How Much of These Hills is Gold by C Pam Zhang
Fic (2020) 272p
Library Journal Reviews:
DEBUT With visceral directness, Zhang opens her first novel with two children waking in a mining camp in the late 1800s American West and finding their father dead. As narrated by older child Lucy, various details emerge, if not explicitly; these children are of Asian ancestry, …. Discriminated against and destitute, the siblings flee with the corpse on a stolen horse...VERDICT This moving tale of family, gold, and freedom rings with a truth that defies rosy preconceptions. The description of human and environmental degradation is balanced by shining characters who persevere greatly. Highly recommended.
Many favorable reviews (‘gorgeous writing’) as this novel confronts common mythologies regarding immigration, race, and the westward settling of America. It sounds appropriate to current issues and attitudes.
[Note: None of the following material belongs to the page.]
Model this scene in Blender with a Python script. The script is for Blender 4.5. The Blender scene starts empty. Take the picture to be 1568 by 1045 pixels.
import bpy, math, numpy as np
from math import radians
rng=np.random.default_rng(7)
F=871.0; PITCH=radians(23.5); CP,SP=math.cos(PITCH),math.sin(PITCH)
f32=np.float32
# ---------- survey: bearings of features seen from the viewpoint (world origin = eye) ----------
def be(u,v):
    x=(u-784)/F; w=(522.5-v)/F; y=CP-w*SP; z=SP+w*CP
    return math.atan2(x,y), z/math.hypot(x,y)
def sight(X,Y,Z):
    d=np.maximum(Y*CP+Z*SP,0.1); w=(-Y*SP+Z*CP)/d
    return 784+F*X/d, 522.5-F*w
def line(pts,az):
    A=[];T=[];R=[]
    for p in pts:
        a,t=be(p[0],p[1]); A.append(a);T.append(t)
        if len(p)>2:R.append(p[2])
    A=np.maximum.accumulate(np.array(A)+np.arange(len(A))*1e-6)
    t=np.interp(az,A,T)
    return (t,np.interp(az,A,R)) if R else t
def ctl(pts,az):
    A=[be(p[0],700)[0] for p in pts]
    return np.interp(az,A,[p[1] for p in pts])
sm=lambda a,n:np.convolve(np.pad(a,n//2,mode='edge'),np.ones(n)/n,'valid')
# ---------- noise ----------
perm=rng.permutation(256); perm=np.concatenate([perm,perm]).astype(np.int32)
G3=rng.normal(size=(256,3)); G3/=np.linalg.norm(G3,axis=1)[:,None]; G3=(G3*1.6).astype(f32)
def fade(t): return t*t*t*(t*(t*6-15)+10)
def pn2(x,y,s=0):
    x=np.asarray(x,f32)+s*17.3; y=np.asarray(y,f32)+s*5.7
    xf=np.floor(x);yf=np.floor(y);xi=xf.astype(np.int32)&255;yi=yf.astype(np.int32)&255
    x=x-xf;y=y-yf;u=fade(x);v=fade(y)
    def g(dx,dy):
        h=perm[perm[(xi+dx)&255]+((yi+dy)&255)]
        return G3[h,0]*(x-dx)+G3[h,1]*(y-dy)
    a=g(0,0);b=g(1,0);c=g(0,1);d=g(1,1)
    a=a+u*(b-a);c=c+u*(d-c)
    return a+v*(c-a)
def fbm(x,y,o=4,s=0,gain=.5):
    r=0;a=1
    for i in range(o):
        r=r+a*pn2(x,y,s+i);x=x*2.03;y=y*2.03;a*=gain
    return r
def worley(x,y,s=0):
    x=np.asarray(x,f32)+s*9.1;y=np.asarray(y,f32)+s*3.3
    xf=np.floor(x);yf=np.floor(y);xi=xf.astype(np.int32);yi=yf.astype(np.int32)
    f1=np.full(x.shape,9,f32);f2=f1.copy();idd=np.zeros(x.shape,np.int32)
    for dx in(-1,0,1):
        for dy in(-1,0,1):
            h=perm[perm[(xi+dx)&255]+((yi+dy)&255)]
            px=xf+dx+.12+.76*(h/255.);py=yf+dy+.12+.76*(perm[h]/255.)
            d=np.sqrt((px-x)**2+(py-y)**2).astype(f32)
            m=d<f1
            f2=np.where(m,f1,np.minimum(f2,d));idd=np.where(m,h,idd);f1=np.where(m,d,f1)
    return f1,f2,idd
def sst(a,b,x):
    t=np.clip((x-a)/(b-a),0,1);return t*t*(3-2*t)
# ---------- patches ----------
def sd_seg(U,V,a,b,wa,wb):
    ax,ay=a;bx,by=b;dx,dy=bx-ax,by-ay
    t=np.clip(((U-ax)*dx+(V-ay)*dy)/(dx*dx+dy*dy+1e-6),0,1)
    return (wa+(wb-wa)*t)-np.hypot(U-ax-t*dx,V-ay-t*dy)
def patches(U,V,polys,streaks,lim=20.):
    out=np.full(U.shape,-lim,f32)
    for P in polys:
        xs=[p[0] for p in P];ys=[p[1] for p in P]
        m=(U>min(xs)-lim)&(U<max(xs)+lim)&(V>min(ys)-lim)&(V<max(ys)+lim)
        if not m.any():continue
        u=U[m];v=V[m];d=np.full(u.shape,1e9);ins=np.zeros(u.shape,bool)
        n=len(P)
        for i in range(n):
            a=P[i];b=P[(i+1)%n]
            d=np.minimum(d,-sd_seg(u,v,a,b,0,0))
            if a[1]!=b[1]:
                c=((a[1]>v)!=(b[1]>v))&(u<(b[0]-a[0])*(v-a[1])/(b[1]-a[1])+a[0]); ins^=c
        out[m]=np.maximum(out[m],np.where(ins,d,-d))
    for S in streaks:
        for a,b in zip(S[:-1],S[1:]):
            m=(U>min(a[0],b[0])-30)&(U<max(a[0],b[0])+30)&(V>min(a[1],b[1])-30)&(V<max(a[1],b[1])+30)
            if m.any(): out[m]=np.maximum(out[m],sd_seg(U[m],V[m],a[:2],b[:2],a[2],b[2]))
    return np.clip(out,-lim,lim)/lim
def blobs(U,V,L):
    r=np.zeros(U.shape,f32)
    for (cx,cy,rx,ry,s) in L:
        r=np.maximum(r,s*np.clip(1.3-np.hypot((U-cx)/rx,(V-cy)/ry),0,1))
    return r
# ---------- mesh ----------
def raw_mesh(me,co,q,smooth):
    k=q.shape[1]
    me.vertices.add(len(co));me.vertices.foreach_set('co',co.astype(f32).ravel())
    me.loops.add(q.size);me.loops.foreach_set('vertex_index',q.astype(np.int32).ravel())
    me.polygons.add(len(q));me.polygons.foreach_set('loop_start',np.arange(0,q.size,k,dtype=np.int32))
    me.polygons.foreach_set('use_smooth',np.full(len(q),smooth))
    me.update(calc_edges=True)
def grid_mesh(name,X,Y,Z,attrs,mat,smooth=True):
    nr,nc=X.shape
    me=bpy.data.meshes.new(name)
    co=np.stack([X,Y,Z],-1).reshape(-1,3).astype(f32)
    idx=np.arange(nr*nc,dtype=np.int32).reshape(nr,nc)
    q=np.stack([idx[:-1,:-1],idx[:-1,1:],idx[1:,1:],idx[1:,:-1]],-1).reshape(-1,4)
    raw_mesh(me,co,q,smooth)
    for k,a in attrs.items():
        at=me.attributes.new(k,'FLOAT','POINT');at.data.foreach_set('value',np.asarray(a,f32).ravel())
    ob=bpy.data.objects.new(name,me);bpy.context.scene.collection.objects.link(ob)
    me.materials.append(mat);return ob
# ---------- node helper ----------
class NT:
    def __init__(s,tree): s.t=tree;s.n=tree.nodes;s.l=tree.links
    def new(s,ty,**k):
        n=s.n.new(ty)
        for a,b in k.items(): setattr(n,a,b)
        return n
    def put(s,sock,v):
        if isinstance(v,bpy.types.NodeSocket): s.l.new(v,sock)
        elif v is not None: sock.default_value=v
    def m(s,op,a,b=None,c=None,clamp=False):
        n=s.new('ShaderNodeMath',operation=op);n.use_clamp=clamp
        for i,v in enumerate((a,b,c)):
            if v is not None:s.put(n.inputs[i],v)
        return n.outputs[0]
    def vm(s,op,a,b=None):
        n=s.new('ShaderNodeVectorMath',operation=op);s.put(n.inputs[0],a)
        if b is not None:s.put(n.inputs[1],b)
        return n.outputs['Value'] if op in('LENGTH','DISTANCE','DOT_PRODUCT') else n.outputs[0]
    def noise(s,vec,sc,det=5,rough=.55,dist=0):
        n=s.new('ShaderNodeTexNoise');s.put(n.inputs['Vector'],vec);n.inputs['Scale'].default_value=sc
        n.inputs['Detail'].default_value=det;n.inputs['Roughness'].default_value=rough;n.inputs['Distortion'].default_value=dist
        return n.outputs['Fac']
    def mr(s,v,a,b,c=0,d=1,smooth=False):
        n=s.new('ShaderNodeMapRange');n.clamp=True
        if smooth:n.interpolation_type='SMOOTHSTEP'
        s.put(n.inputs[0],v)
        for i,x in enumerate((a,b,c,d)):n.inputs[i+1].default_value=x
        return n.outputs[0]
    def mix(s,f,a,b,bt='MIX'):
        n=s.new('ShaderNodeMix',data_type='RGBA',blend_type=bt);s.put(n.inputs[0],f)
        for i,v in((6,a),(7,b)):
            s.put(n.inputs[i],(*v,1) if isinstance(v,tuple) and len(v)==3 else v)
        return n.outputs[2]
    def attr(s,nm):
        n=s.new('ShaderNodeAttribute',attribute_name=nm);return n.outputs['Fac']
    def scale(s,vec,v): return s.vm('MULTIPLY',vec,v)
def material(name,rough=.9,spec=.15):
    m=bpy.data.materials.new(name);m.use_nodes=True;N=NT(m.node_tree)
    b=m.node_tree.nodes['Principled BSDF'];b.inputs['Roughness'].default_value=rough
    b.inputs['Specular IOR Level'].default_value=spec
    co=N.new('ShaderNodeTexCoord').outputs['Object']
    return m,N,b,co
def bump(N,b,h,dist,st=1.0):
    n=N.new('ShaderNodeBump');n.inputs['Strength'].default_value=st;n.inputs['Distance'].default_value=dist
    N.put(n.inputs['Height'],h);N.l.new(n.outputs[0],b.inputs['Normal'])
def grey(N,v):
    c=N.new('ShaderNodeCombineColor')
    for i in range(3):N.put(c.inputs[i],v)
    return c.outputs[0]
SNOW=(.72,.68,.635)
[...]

Set My Heart to Five by Simon Stephenson
Fic (2020) 446p
The world looks quite different in 2054-- enter bots who have been created and imported to do the jobs that humans do not want to do. Bot Jared is moved to tears by an old movie and thus has broken a cardinal rule. Fleeing the Bureau of Robotics he heads for LA to become a screenwriter.
PW: But Jared's mechanical coming-of-age brings to the forefront the things that make life worth living as Stephenson delivers an amusing commentary on logic, love, and feeling. This entertaining and surprisingly poignant story is a charmer.
SF Chronicle Review, 9/4/20, : The ways Stephenson plays with various storytelling tropes are clever but sincere — he ribs on Hollywood’s infamous reception to fresh screenwriters and subtly infuses elements from beloved films like “Blade Runner” and “Forrest Gump” into the plot. It’s no surprise that actual filmmakers are eager for a chance to adapt his book.
Sounds like a fun read … and somewhat different from our usual fare…
Lovers at the Chameleon Club, Paris 1932 by Francine Prose
Fic (2014) 436p
Kirkus: A tour de force of character, point of view and especially atmosphere, Prose's latest takes place in Paris from the late 1920s till the end of World War II. The primary locus of action is the Chameleon Club, a cabaret where entertainment edges toward the kinky.
LJ: What's most striking about this latest work from Prose (Blue Angel) is how effectively she weaves together the stories of more than a half dozen characters to tell the larger picture of France (and, indeed, Europe) between the World Wars while reflecting on the nature of evil and the limits of biography (and biographical fiction).
The time and setting of this novel (Paris! 20’s & 30’s!) greatly appeal to me --looks like an engrossing and sprawling read.
Sergeant Salinger; a novel by Jerome Charyn
Fic (2021) 286p
Since Catcher in the Rye is one of my all-time favorites, ever since I first read it when I was about 14, this book caught my eye. From the book jacket: ‘Grounded in biographical fact and reimagined… an astonishing portrait of a devastated young man on his way to becoming the mythical figure behind a novel that has marked generations.’ The novel covers Salinger’s wartime experience from 1942 when he was drafted, until 1947.
LJ: Charyn deftly leaves the reader wondering whether Holden Caulfield's teenage angst was really Salinger's personification of post-traumatic stress disorder. VERDICT An engrossing but dark work of historical fiction about the last private person in America.
Kirkus: A smoothly told, unexpectedly affecting foray into a lesser-known chapter of the literary giant's life.
The Overstory by Richard Powers
Fic (2018) 502p
Reviews are generally favorable, although somewhat mixed, for this large book from award-winning writer Richard Powers. Booklist: ‘... a magnificent saga of lives aligned with the marvels of trees, the intricacy and bounty of forests, and their catastrophic destruction under the onslaught of humanity's ever-increasing population on our rapidly warming planet. A virtuoso at parallel narratives, concurrent micro and macro perspectives, and the meshing of feelings, facts, and ideas, Powers draws on his signature fascination with the consequences, intended and otherwise, of science and technology as he considers the paradox of our ongoing assaults against nature in spite of all the evidence indicating impending disasters.’
I’m intrigued by the storyline -- multiple stories woven together-- in what appears to be a challenging book.